Johnny Mandel, who has died aged 94. Photograph: Gary Gershoff/Getty Images
Johnny Mandel, who has died aged 94. Photograph: Gary Gershoff/Getty Images

Johnny Mandel, Oscar-winning composer behind M*A*S*H theme, dies aged 94

This article is more than 3 years old

Musician, composer and arranger who also won five Grammys hailed by Michael Bublé as ‘a genius, a beast’

Johnny Mandel, the Oscar and Grammy-winning composer behind the theme from M*A*S*H and more, has died aged 94.

Details of his death have not been released. The news was announced by musician and friend Michael Feinstein, who said: “A dear friend and extraordinary composer arranger and all-around brilliant talent Johnny Mandel just passed away. The world will never be quite the same without his humour, wit and wry view of life and the human condition. He was truly beyond compare, and nobody could write or arrange the way he did. Lord will we miss him. Let’s celebrate him with his music! He would like that.”
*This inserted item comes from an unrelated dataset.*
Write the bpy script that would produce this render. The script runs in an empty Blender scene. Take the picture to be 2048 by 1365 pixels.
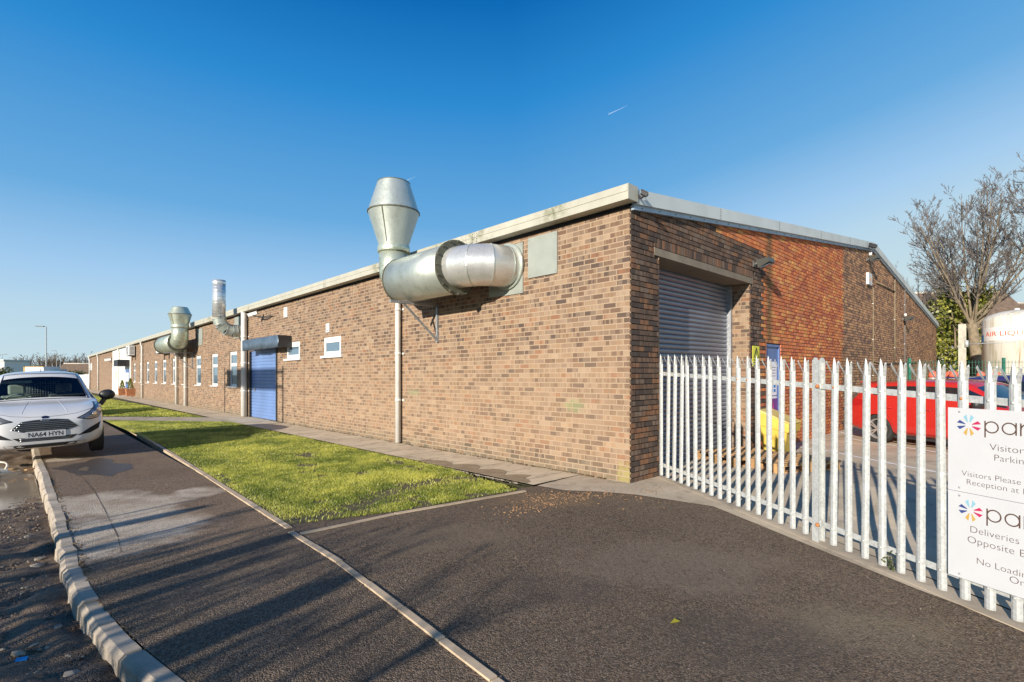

Another tribute was paid by singer Michael Bublé, who called him “a genius and one of my favourite writers, arrangers, and personalities. He was a beast.”
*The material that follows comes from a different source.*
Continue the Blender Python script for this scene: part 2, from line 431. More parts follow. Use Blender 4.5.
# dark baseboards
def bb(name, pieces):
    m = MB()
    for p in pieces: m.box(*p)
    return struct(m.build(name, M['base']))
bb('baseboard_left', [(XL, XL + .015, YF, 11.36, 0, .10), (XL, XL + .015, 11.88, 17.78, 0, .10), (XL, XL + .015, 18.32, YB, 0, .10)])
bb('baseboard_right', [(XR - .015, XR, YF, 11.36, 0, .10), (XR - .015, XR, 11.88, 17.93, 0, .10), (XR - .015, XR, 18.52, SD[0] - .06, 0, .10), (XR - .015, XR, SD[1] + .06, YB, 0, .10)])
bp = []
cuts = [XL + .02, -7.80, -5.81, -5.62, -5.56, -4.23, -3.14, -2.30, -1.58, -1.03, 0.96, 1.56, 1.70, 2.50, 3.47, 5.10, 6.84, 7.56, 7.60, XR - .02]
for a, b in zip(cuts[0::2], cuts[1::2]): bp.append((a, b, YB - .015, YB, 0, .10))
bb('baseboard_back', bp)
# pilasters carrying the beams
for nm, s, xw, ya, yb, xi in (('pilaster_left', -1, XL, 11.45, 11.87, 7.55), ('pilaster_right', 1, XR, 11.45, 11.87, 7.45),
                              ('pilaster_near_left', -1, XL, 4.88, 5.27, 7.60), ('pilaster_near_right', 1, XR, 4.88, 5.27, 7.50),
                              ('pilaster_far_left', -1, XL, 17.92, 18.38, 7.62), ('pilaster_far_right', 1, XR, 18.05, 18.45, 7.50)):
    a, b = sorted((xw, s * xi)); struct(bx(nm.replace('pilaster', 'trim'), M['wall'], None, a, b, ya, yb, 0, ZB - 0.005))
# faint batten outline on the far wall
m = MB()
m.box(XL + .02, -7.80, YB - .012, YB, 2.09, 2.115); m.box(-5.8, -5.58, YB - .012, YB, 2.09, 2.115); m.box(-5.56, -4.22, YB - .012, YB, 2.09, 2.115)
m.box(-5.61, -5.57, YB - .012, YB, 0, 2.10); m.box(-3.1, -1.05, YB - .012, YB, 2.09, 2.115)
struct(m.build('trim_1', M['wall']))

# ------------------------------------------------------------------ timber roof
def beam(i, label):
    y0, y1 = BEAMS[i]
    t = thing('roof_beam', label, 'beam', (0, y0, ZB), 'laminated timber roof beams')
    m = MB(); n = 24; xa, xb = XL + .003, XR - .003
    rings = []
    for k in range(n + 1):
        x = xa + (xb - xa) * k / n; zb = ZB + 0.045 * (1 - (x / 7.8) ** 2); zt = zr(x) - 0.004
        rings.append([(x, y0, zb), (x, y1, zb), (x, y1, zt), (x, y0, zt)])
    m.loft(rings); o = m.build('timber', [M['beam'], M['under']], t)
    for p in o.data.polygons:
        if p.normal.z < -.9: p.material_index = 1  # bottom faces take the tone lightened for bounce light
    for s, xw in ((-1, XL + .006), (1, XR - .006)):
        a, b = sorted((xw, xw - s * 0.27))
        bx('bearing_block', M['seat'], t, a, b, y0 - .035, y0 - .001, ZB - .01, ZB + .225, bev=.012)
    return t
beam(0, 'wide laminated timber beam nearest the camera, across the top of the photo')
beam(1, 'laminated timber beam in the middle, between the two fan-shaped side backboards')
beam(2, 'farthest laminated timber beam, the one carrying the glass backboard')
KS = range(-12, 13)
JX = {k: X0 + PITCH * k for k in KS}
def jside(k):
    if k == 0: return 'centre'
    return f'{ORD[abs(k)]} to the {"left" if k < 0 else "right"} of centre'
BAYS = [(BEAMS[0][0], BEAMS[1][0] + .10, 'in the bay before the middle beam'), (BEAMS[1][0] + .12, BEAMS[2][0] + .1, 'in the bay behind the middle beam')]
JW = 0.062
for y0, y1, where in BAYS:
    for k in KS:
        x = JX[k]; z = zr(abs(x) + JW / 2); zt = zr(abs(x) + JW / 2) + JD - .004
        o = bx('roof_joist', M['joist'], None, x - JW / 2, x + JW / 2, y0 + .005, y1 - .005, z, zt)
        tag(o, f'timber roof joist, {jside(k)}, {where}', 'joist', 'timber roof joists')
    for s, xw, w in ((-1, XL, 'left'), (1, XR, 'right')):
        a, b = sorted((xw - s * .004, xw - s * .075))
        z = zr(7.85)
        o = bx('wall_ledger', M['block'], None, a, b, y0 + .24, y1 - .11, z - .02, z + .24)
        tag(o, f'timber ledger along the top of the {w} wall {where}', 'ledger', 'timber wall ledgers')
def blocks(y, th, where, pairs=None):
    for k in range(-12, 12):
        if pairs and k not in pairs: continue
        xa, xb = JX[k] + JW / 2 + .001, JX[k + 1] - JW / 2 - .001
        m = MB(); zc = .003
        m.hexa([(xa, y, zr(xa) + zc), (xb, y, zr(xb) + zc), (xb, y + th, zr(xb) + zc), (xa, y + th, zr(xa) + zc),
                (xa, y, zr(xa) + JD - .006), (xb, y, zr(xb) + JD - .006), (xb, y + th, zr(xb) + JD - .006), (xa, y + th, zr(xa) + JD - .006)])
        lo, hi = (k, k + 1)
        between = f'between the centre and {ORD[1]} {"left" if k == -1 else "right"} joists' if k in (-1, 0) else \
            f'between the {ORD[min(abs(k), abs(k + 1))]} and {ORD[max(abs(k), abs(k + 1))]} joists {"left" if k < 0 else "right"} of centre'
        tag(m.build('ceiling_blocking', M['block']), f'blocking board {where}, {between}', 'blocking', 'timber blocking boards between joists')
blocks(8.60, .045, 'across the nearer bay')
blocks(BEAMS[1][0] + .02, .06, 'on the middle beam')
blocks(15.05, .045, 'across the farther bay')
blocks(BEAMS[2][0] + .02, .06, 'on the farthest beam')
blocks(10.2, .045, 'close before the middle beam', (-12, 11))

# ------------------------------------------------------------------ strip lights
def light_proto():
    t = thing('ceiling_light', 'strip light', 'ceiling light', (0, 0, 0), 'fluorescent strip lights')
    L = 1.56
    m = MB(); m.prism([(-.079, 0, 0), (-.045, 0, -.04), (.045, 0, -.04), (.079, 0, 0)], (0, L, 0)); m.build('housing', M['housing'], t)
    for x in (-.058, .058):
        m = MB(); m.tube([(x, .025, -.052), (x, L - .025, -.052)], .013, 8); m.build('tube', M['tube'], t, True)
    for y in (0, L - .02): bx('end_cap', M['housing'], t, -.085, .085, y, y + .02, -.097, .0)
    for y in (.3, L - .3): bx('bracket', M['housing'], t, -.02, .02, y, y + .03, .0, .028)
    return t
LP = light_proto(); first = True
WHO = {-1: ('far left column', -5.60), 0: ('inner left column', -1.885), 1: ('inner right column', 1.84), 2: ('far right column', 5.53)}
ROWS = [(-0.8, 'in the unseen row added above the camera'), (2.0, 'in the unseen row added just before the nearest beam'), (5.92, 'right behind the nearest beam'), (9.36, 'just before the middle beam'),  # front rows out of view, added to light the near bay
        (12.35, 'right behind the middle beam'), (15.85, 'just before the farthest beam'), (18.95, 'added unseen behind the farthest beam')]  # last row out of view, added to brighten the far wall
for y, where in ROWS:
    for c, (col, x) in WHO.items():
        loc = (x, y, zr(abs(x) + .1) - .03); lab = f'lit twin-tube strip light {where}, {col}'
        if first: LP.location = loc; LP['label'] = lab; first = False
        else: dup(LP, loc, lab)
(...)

Mandel was born in New York in 1925, the son of an aspiring opera singer mother. He studied music at schools including Juilliard, and learned trumpet and trombone, finding early work with jazz bands and orchestras headed by Count Basie, Buddy Rich, Jimmy Dorsey and more. He also played in a group with Alan Greenspan, who went on to become a long-standing chair of the US Federal Reserve. “Alan was very bookish and a nice guy,” Mandel later remembered. He also did the payroll, so we always got paid on time.

Mandel began composing and arranging, and over the years created orchestral arrangements for Frank Sinatra, Michael Jackson, Barbra Streisand, Tony Bennett and more, but became most celebrated for film scoring. An early success was the 1964 James Garner and Julie Andrews film The Americanisation of Emily, and its theme song, Emily.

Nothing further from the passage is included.